Unicorns, Dragons, Wizards, Witches, Vampires, Romantic Love- the list is almost endless. But it is the notion of Romantic Love that I want to tackle, because it is the one that has cost me the most.
The idealist in me, the one that persists in thinking of the notion of Santa as a real character, wants desperately to hang on the belief that romantic love is real. But the realist in me, the one that grows stronger with each passing day, is coming to the conclusion that love really is, as many psychologists believe, a compendium of needs.
You meet someone that you find attractive and it turns out the attraction is mutual, and sexual tension grows. A relationship is pursued and as you go along you find that the other person fulfills list of needs in your life- be they physiological, psychological, or most likely both- and you feel the love grow. You pursue the path that you have been brought up believing you need to pursue, one could even say indoctrinated or programmed to pursue and you coast blissfully through life with your true love.
What happens if your needs change? What happens when they change? And what happens when the other person is not equipped to help you fulfill your new set of needs (or even recognize that particular phenomenom is occurring) as you grow and mature? Does Love die? Was it ever really there?
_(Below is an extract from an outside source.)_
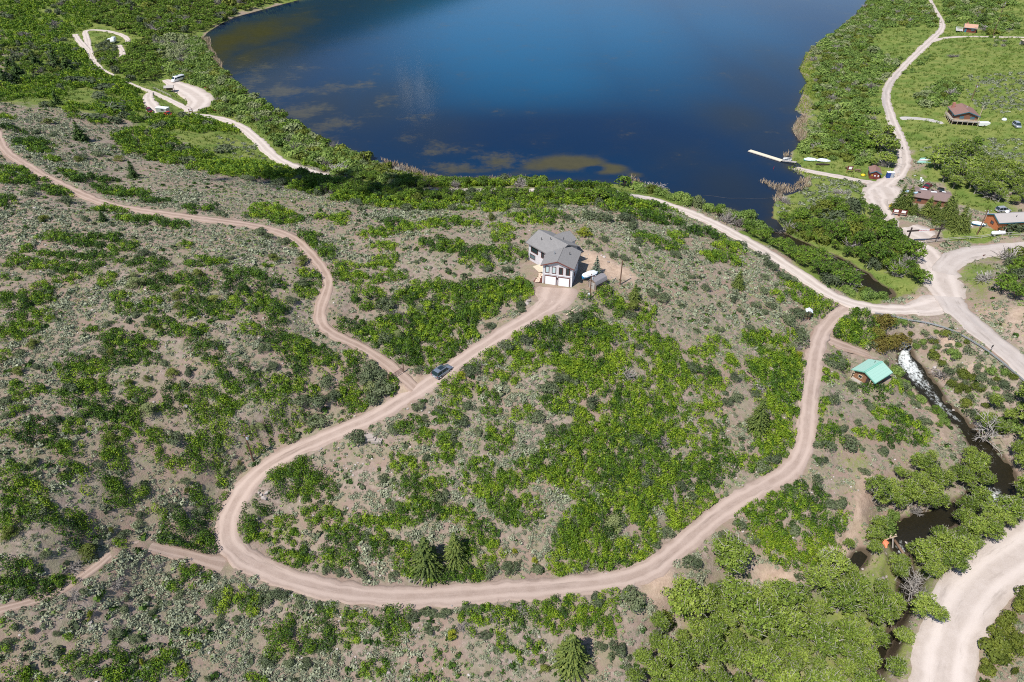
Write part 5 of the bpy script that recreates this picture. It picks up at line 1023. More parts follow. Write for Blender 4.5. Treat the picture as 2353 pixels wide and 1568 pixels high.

I have never met anyone who came to that point in their life where their needs mature in different directions at the same time, have the perception to recognize that, and are able to either adapt or lay it down with grace. Someone always ends up wondering what the heck happened. Someone always gets hurt.
I am becoming convinced that the people who end up happy together until the day they die constantly fulfill each others needs. The needs dont change or they are able to adapt and learn as they go along. Lucky them.
What hurts the most, I think, is that we are raised and indoctrinated with the notion that there is someone out there for everyone, and all we need to do is find that person and further, that there is a realistic expectation that you will find that person.
It happens, Im sure, but I am no longer convinced that it will ever happen for me.
Dont get me wrong. Its not that I dont believe in Love. Maybe if it were not for my cousins, whom I would die for it if it came to that, I might be completely jaded to the idea of Love. Its just that mythological beastie, Romantic Love, in which I find myself losing faith.